Choosing who you have in a game is such an emotionally weighted decision. There are lots of things to take into account, even more so when you’re an anxious gamer. You need to game with people you feel safe and comfortable with, doubly so if you’re the GM and you need to negotiate potential clashes of personality. You’ll often want known quantities, people you’ve already gamed with. There might be subjects, games or genres you’re more keen on sharing with some people than others. Maybe there are practical considerations: you can only run on one evening that you know isn’t convenient for everyone, or you want to hold the game at your house or another location you know some people will have difficulty accessing for mobility or transport reasons. Or you could even know you want to include one person and thereby be forced to exclude another or risk out of character emotional tension damaging the group atmosphere. You might like someone a great deal personally, have fantastic conversations and care about them deeply, but not want to game with them (either because of an issue you or they have or just a simple clash of styles). It could even be that you always game with the same group of people and want to try with some others.

Plenty of difficult factors to take into account already, and then you also have to think about whether someone will be hurt about not being invited or whether it’s rude to, say, invite one person in a relationship and not another. In an ideal world, your players would get over it and understand these factors. They would see the bigger picture and not respond emotionally. This is totally not an ideal world, and so there is a risk of hurt feelings making things complicated. As someone who has been on both sides of this, it’s not OK to villainise either one – saying someone is ‘rude’ or ‘insensitive’ not to include a player or saying someone is ‘oversensitive’ or ‘taking it too personally’ are unhelpful ways to address the situation. Everyone has the right to choose who they game and spend time with, and people can’t always help how their deep-seated reactions affect their emotional landscape.

So how do you deal with this? I haven’t ever found a good answer, honestly. Some do it by keeping a game low-key and only talking to those they want directly involved, but inevitably something slips out, plus it puts pressure on those involved to not talk about it. Others are unguarded and invite on a first come first serve basis – which is fine for them, but I can’t do that, and it’s also been a real shame from time to time that I’ve missed out on a game I would really enjoy just because I wasn’t at x party or y social gathering. Plus this can be very difficult to judge: we’ve all been in the situation where someone has casually mentioned “I’m thinking of running this” and then everyone leaps at the idea, only for the awkward silence before the potential GM has to explain that someone in the room isn’t invited. We’ve also all been in the situation where you have to explain to someone that their partner isn’t in fact invited to the game and make it so that person has to make a choice, especially if their partner is likely to feel hurt by exclusion.

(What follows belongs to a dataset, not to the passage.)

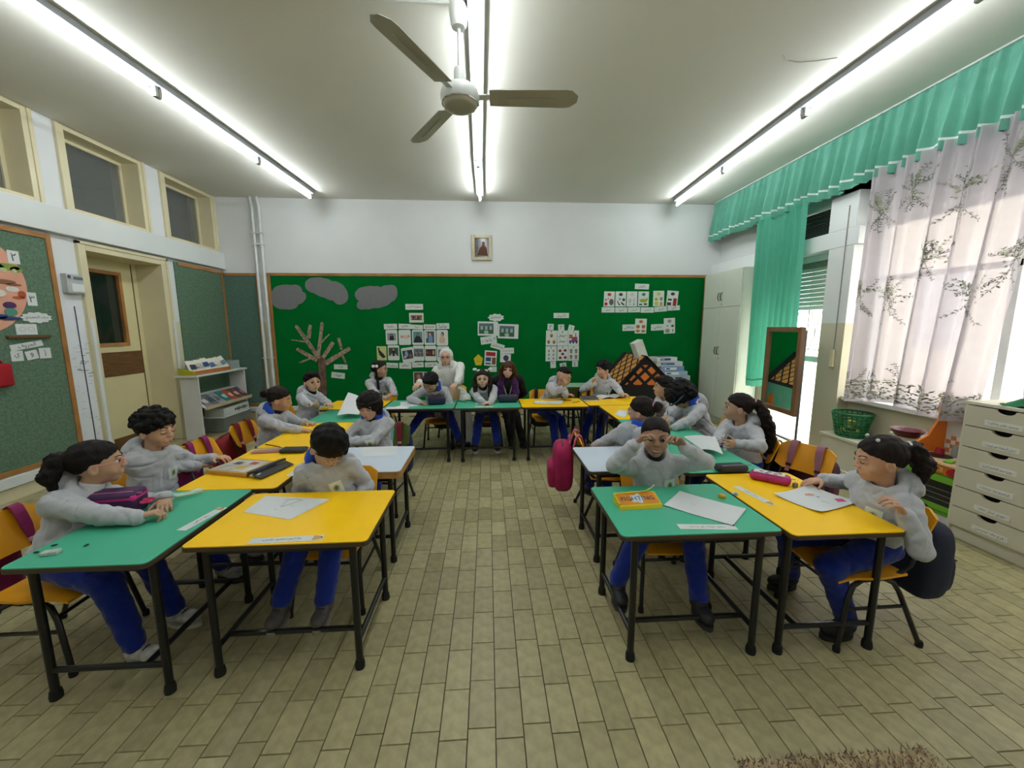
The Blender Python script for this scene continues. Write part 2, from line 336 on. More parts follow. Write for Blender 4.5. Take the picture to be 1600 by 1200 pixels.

I think some of it can be addressed by anxious GMs thinking hard about who they want in their game and why, and who they don’t and why not, and then being tactful about approaching the subject. Frankly, I tend to prefer this anyway, as I think this kind of reflection makes better groups over all, but I’m aware it’s not everyone’s cup of tea. Being sensitive about the potential tensions in relationships or if you know someone finds these situations emotionally problematic. And then, on the other side of it, accepting that some people might feel hurt by this, but you’re not responsible for their feelings if you’ve taken all reasonable steps to be polite and sensitive.

From the perspective of players: I’m still definitely not past this myself yet, so I’m a bit of a hypocrite to be giving advice, but what I try hard to do is take a deep breath rather than reacting straight away, and think about reasons why they didn’t invite me to be part of the game. Honestly, with me a huge reason is usually that I love to complain (in like a not-really-complaining kind of way) about how busy I am and how many games I’m in. So, actually, they’re trying to be sensitive to my stress levels by not asking me!

The fact that they didn’t invite you doesn’t reflect on your friendship or on you. It’s not because you’re a horrible person, and it’s not because people are only pretending to be your friends. It also comes down to this: you do not have a right to be involved in everything your friends do with each other. I never cottoned onto this when I was a kid, which is probably one reason why I have such issues with rejection now. To me, my friends going off and doing something without me was a sign that I was being excluded, which played into my huge self-esteem issues. Now I can recognise that it’s actually healthy to spend time apart, to have a range of relationship dynamics. I wish I’d internalised that earlier in my life, not just for my friendships but my romantic relationships too. So, on some level, a sense of entitlement to all your friends’ time is not going to help you here. You can’t just wish that away, but recognising that you don’t have to be in every single game and that not being invited isn’t a slight is a huge help. Still working on it myself, but I’ve noticed that being aware of this stuff has improved my reactions to it a lot over the past few years.